2°. L'auteur peut se réserver
par contrat la maintenance corrective
L'article L. 122-6-1 CPI prévoit que l'auteur peut se réserver
expressément le droit de corriger les erreurs. Compte tenu
des enjeux financiers liés à la maintenance corrective et
de sa volonté de n'autoriser personne d'autre que lui à accéder
aux codes source, l'auteur fera le plus souvent valoir la
possibilité qui lui est offerte par le texte de loi de conserver
le monopole de la maintenance. La rédaction du contrat devra
cependant ne laisser aucune ambiguité quant aux droits que
se sera réservé l'auteur.
3° La remise des codes source
et les modalités d'accès peuvent être prévues
Confronté aux risques d'atteinte à ses droits sur sa création,
l'auteur pourra aménager les modalités d'accès aux codes source.
Ainsi, les codes pourront être remis directement par l'auteur
à l'utilisateur, mais il pourront aussi être conservés chez
un tiers séquestre (par ex. l'APP). Il ne sera pas non plus
inutile de mettre à la charge de l'utilisateur une obligation
d'information de l'auteur dans l'hypothèse où il souhaiterait
accéder aux codes source, obligation dissuasive pour l'utilisateur
et permettant un contrôle de ses actes par l'auteur. La sanction
de cette obligation d'information devra également être prévue.
Si l'auteur jouit en principe sur
son uvre d'un droit de propriété exclusif, force est donc
de constater que la loi prévoit certaines atteintes à ce monopole.

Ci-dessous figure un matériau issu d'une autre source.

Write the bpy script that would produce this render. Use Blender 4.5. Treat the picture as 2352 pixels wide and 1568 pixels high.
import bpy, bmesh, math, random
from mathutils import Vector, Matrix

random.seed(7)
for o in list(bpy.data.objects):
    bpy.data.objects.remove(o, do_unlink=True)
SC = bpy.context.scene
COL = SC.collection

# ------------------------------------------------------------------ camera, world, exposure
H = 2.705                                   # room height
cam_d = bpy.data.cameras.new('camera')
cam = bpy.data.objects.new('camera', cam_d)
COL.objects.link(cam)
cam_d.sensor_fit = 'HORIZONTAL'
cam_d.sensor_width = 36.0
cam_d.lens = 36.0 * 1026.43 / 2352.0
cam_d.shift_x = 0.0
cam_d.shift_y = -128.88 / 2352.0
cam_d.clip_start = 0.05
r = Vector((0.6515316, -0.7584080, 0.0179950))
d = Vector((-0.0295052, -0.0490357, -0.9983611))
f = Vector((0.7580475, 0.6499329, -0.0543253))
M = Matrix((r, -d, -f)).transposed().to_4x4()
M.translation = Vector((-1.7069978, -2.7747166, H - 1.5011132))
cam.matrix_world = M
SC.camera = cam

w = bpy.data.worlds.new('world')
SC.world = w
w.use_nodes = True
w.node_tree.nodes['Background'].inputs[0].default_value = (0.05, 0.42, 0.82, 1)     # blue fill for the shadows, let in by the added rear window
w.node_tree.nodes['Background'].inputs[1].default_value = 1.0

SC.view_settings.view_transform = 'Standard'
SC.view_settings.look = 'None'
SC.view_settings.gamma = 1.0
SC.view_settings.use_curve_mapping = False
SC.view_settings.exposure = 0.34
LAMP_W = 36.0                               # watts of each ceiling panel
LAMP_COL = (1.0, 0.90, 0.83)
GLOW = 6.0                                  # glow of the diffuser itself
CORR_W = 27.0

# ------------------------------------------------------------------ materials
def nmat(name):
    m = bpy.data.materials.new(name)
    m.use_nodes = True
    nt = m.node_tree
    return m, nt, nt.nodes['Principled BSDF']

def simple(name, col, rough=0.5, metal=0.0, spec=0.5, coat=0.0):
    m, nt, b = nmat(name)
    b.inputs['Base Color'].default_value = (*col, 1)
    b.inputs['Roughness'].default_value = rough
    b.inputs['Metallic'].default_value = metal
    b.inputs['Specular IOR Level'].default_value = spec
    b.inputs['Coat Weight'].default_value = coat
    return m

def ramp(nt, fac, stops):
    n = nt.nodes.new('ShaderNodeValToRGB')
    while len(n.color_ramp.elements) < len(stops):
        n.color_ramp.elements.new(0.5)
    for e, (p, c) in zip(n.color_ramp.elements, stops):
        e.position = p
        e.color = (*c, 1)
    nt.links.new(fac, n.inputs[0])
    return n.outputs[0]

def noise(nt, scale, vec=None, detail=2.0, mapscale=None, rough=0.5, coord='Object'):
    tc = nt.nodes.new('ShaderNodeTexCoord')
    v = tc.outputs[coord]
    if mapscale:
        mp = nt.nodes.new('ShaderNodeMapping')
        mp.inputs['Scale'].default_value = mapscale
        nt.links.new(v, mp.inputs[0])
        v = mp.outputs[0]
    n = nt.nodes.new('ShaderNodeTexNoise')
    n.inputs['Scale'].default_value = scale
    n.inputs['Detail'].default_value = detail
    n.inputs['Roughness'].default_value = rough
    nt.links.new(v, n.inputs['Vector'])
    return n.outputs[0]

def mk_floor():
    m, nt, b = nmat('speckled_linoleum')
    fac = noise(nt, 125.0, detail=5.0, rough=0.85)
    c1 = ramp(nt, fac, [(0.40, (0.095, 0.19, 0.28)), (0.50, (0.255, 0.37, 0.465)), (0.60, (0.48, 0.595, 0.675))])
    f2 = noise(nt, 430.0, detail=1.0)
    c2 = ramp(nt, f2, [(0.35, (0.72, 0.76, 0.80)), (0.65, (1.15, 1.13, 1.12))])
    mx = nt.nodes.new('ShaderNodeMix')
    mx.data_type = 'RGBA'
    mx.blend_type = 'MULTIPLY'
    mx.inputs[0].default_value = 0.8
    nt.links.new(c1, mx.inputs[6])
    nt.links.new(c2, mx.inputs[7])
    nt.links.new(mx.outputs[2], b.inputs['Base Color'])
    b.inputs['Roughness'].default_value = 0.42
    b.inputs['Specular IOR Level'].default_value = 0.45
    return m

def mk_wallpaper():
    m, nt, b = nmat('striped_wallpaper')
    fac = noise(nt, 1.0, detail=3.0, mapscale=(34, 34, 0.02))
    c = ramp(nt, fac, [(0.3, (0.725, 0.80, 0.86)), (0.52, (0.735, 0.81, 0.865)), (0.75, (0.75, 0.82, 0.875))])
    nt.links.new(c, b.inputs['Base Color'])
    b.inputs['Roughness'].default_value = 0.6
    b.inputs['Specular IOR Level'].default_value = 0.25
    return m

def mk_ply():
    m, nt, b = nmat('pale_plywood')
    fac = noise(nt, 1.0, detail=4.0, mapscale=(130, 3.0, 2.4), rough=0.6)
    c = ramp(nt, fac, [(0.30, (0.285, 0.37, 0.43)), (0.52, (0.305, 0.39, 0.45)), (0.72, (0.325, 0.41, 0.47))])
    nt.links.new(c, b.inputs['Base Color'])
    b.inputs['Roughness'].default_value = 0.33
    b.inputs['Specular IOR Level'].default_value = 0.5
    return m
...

Seule la rédaction du contrat de licence permet alors à l'auteur
d'encadrer les atteintes à ses droits. Dans cette optique,
certaines clauses devront retenir tout particulièrement l'attention
des parties, notamment la définition du logiciel, la liste
et l'étendue des droits concédés, l'exclusivité ou non de
l'auteur sur la maintenance, ou encore les cas de remise des
codes source ainsi que les modalités de l'accès à ces codes.